Perpetual childhood = privilege

All-Groan-Up-Kids

Apparently adulthood is over.

YA fiction, comic book movies, etc. It all apparently points to a state of perpetual childhood that adults are increasingly living in. Or so some people think.

Thankfully, there has been some extremely thoughtful and sober commentary on this. Among my favorites so far are this Salon piece. I emphatically agree with the economic arguments it makes as well, but it was this part which stood out to me for obvious reasons (bolding is mine):

It’s all very well to discuss feminism as a force of cultural liberation expressed by Beyoncé, Lady Gaga and Lena Dunham, but for millions of women in the Western world it has also been an economic imperative, one that set them free from some (but not all) traditional expectations and thrust them into a job marketplace where they are often underpaid relative to their male counterparts. This is too complicated an argument to develop here, but I suspect that the “death of adulthood” is so much more evident among men than women because women are still called upon to perform productive labor – the bearing and nurturing of children – that cannot be or generally is not performed by men.

Elsewhere, another very thoughtful analysis (in Twitter form!) by cultural journalist Jeet Heer, includes truisms like these:

Women have worst of both worlds: must bear the burden of adulthood without enjoying the privileges of patriarchs.

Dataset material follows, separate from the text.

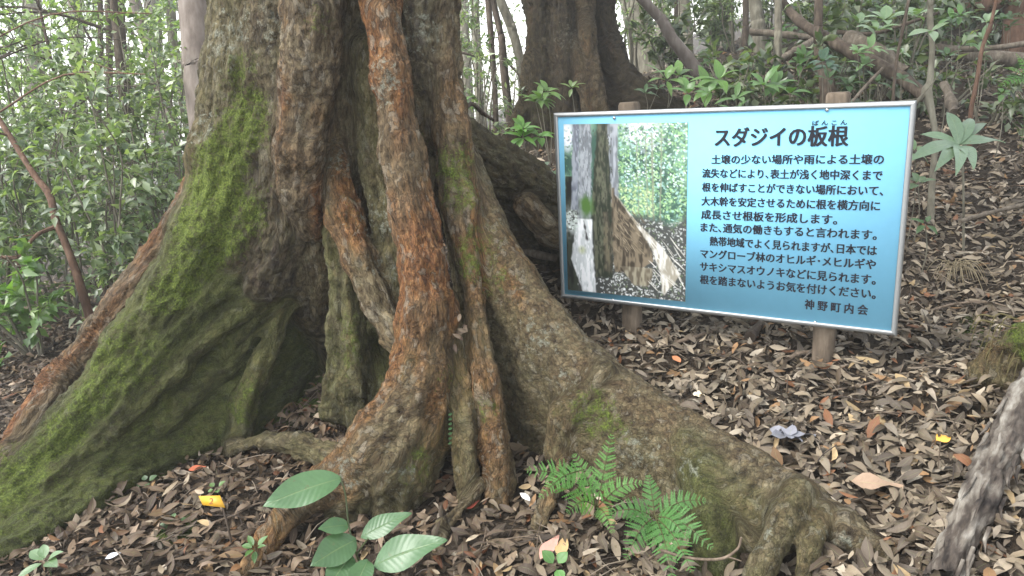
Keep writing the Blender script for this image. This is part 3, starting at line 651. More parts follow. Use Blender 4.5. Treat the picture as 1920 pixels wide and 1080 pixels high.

In other words, women, due to endemic sexism and calcified gender norms, have to present as adults, but don’t accrue any of adulthood’s attendant benefits. In this, as in other things, we don’t get much of a choice. Furthermore, Heer points out that laments such as these about the supposedly dismal state of adulthood are themselves a way to prop up the patriarchy (bolding again mine):

Rhetoric of “we are not men our father’s were” has been used to shore up male privilege since at least time of Homer.

Fear of the decline of patriarchy is inextricably from patriarchy: it’s an essential rhetorical weapon by which authority is shored up.

If that’s “adulthood,” I say the 1950’s and 60’s can keep it.